Portfolio Management: Correlation

After the last post on risk, you are probably wondering how to evaluate your prospective portfolio for its risk? Well, we gave one way – check the beta of your investments and your portfolio as a whole. While it may be easy to look up beta of your individual investments, it’s harder to get a beta for your portfolio. And, ultimately, beta is based on past performance which may not be indicative of future performance. There is, however, a qualitative way for you to quickly assess your choices for your portfolio and that is through a little logic and some thought about correlation.

Correlation is essentially the qualitative idea behind beta. It describes the tendency for certain stocks to move in the same direction. For example, stocks in the same industry tend to be highly correlated since events in the world likely effect them in similar ways. On the flip side of that, an industry which benefits from creating high prices for another industry will have negative correlation – or they’re stocks will not move in the same direction. An example of this is the oil industry versus the airline industry. If fuel prices are high, the airline industry typically does poorly while big oil companies will make a lot of money. If you know basic statistics or linear regression, you can use software or your own analysis to do regression analysis of stock prices of two stocks or two industries to calculate a correlation coefficient usually given the variable, r. If it is +1, then they are highly correlated. If it is -1, then they are negatively correlated.

Now, mitigating risk is essentially a manner of a very popular term you’ve probably heard known as hedging. Choosing stocks without much correlation is typically a good way to insulate yourself from risk, but there is a downside. Often times, by hedging your bets with different classes of stocks that are highly negatively correlated, you will see that your returns on each individual investment are canceled out by the other. On the other hand, if you get very correlated stocks, then you will be much more sensitive on bad days.

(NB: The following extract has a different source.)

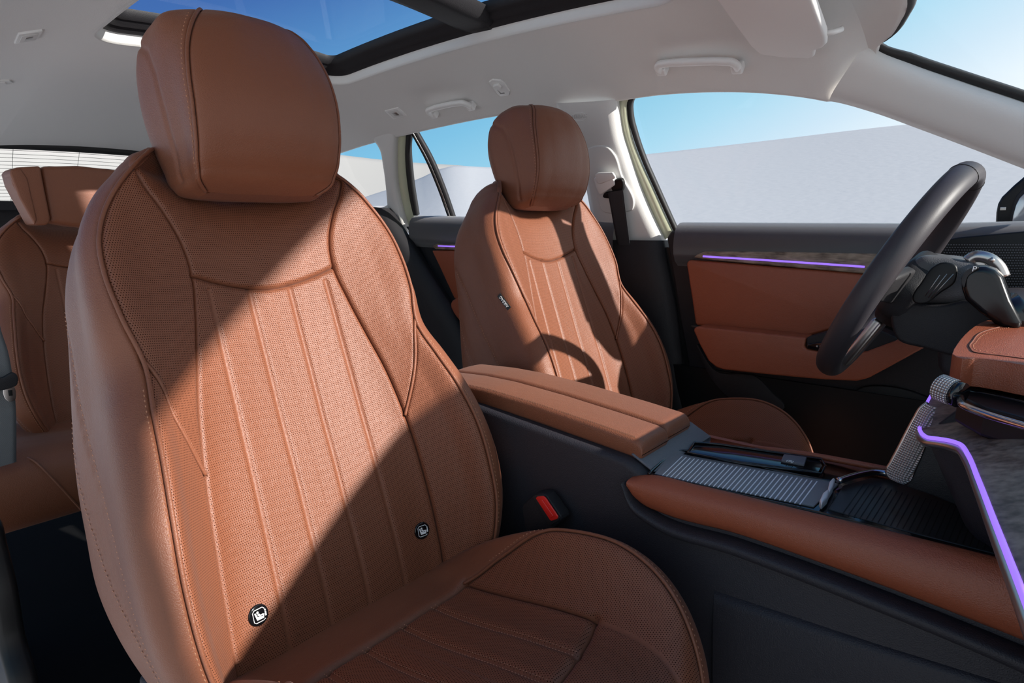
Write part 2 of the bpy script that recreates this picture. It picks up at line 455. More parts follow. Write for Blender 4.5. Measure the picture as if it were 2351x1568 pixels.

My personal strategy is to attempt to build a portfolio of stocks which are as uncorrelated as possible – in either a negative or positve fashion. I tend not to play complimentary industries and even do my best not to invest in typically volatile industries like oil though once in a while I will invest in transportation stocks which are reliant on oil. After that, I expect that my overriding analysis will overcome whatever short term swings in the markets might affect my stock picks. Take some time to think about what industries or market events have high levels of correlation – negative or positive – with price movements in stocks. You’d be suprised how just a little common sense can improve the balance in your portfolio.